Il suo nome era saltato fuori nel corso di precedenti interrogatori. Almeno una delle persone sentite dai pm in queste settimane, aveva detto che lui, su quella vicenda della mancata scorta a Marco Biagi, poteva sapere qualcosa. Per questo, per la prima volta, il nome di Romano Prodi è entrato, come persona informata sui fatti, nel caso del giuslavorista e nella inchiesta bis aperta dalla procura della Repubblica di Bologna. L’ex premier, presidente della Commissione europea ai tempi dell’omicidio il 19 marzo 2002, è stato infatti sentito mercoledì dal sostituto procuratore Antonello Gustapane. Un colloquio breve al termine del quale il professore, uscendo dal palazzo di via Garibaldi, ha rilasciato solo una breve e formale dichiarazione: “Ho semplicemente risposto negativamente al fatto che sapessi di problemi speciali riguardo alla sua sicurezza”, ha detto Prodi, di fatto negando di avere saputo da Biagi, suo amico e occasionalmente collaboratore, delle paure sulla sua incolumità. “Mi hanno chiesto – ha spiegato Prodi – della collaborazione e dei miei rapporti con Biagi e se mi avesse parlato di problemi. Io ho risposto di no: non era mai venuto fuori l’argomento. Tutto qua, purtroppo non è che abbia potuto aiutare più di tanto”. Infine, mentre già si infilava nell’auto, a una cronista che gli chiedeva se il giuslavorista gli avesse manifestato preoccupazioni a riguardo, Prodi ha risposto con un “non mi ricordo”.

Poco prima davanti al pm Gustapane – che ha riaperto l’indagine sulla mancata scorta ipotizzando il reato di omicidio per omissione (al momento a carico di ignoti) assieme al procuratore capo Roberto Alfonso – Prodi ha riportato sostanzialmente i dettagli della sua conoscenza personale con il giuslavorista ucciso dalle Nuove brigate rosse in via Valdonica. Una conoscenza personale e familiare risalente negli anni. Inoltre Marco Biagi aveva collaborato con Romano Prodi nel 2000 sui temi del lavoro, quando già il fondatore dell’Ulivo era a Bruxelles. L’inchiesta bis era iniziata alcuni mesi fa, dopo il ritrovamento di alcuni appunti nell’archivio dell’ex segretario di Claudio Scajola, Luciano Zocchi. Questi, datati 15 marzo 2002, proverebbero che l’allora ministro degli interni sapeva dei pericoli che correva Biagi, nonostante in Parlamento lo avesse poi negato. Una prima inchiesta (nel corso della quale Prodi non fu sentito) sulla mancata scorta era stata aperta subito dopo il delitto, ma dopo l’iscrizione a registro di alcuni funzionari, tra cui l’allora Prefetto e l’allora questore di Bologna, tutto venne archiviato agli inizi del 2004.
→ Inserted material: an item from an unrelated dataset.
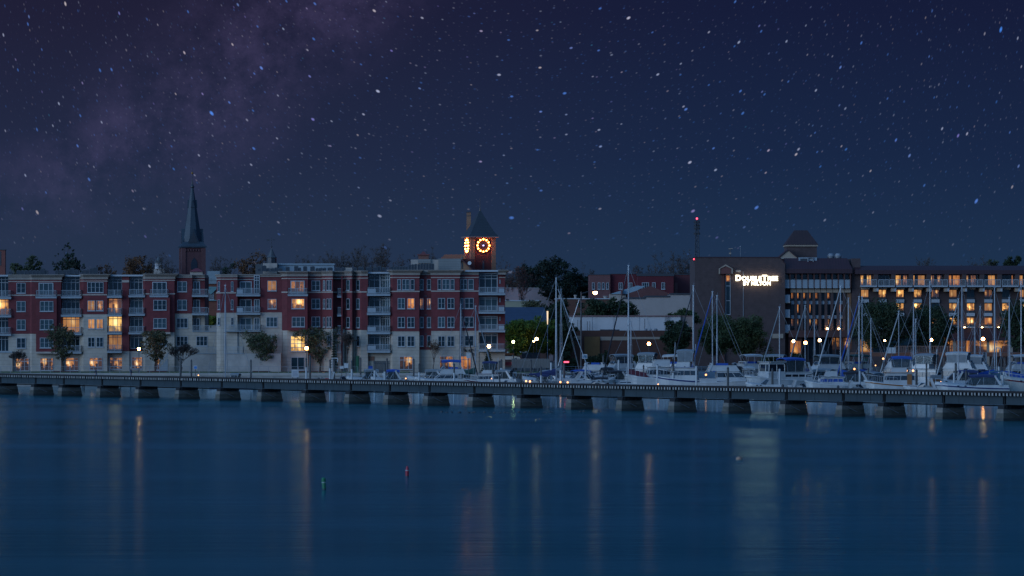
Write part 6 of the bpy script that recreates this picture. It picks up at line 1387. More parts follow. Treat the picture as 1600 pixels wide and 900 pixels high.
b = MB(); b.box(PX(788, 655), PX(800, 655), 655, 655.4, PZ(571, 655), PZ(565.6, 655)); b.build('board', mat('barrier_red', (.42, .05, .05), .7, .2, 2), t)
b = MB()
for x in (789, 799): b.box(PX(x, 655) - .06, PX(x, 655) + .06, 655.1, 655.3, GZ, PZ(570.8, 655))
b.build('leg', METG, t)
def board(name, label, x0, x1, y0, y1, Y, face, zb=.4, legs=None, border=None, marks=None):
    o = W((x0 + x1) / 2, y1, Y); o.z = zb; t = thing(name, label, 'sign', o)
    b = MB(); b.box(PX(x0, Y), PX(x1, Y), Y - .03, Y + .03, PZ(y1, Y), PZ(y0, Y)); p = b.build('panel', border or face, t)
    if border:
        b = MB(); k = (x1 - x0) * .12; b.box(PX(x0 + k, Y), PX(x1 - k, Y), Y - .05, Y - .03, PZ(y1 - k, Y), PZ(y0 + k * 1.6, Y)); b.build('sign_face', face, p)
    if marks:
        b = MB(); rn = random.Random(5)
        for yy in marks:
            x = x0 + 1.6
            while x < x1 - 2:
                w = rn.uniform(.5, 1.0); b.box(PX(x, Y), PX(x + w, Y), Y - .04, Y - .03, PZ(yy + .75, Y), PZ(yy - .75, Y)); x += w + .35
        b.build('lettering', mat('faint_lettering', (.25, .26, .29), .7, .1, 2), p)
    b = MB()
    for x in (legs or ((x0 + x1) / 2,)): b.box(PX(x, Y) - .05, PX(x, Y) + .05, Y + .03, Y + .12, zb, PZ(y0 + 1, Y))
    b.build('post', WOOD, t); return t
board('notice_sign', 'square white notice board with faint grey lines at the water edge', 455.6, 466.6, 578, 589.4, 634, SLEEVE, marks=(580.8, 583, 585.2, 587.2), legs=(457.4, 464.8))
board('notice_sign', 'small white sign with a blue middle in front of the garage wall', 302.6, 308.2, 571.2, 577, 641, mat('sign_blue', (.03, .16, .42), .6, .1, 2), zb=GZ - .4, border=SLEEVE)
board('notice_sign', 'blue and white sign on the black floodlight pole', 909.4, 917.6, 553.4, 560.4, 646, mat('sign_teal', (.06, .14, .20), .6, .1, 2), zb=GZ, border=SLEEVE)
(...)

Nelle ultime settimane Prodi è solo l’ultimo politico di spicco a sfilare davanti ai magistrati. Sono stati già sentiti Pier Ferdinando Casini; Maurizio Sacconi e sua moglie Enrica Giorgetti; l’allora ministro del lavoro Roberto Maroni e quello della funzione pubblica Franco Frattini; il successore di Scajola al Viminale, Beppe Pisanu; i capi dei servizi segreti; i vertici della Confindustria a partire dal presidente Antonio D’Amato; lo stesso Luciano Zocchi, che ha spiegato il perché di quegli appunti tenuti in un armadio per 12 anni; la stessa ex brigatista, oggi ‘pentita’, Cinzia Banelli, condannata per l’omicidio e sentita dai magistrati in una località segreta dove è ora protetta. Inoltre per ben due volte, l’ultima giovedì 26 giugno, Gustapane ha voluto sentire la vedova di Biagi, Marina Orlandi. In molti, tra i sentiti, hanno confermato ai magistrati che Scajola era stato avvisato dei pericoli che correva Biagi. Così presto potrebbe essere sentito lo stesso ex ministro degli interni, ancora agli arresti per il caso Matacena. Di certo nei prossimi giorni nuovi big della politica di oggi e di allora potrebbero varcare il portone della procura per aiutare a ricostruire quei giorni in cui in tanti non sentirono le richieste di aiuto di Marco Biagi.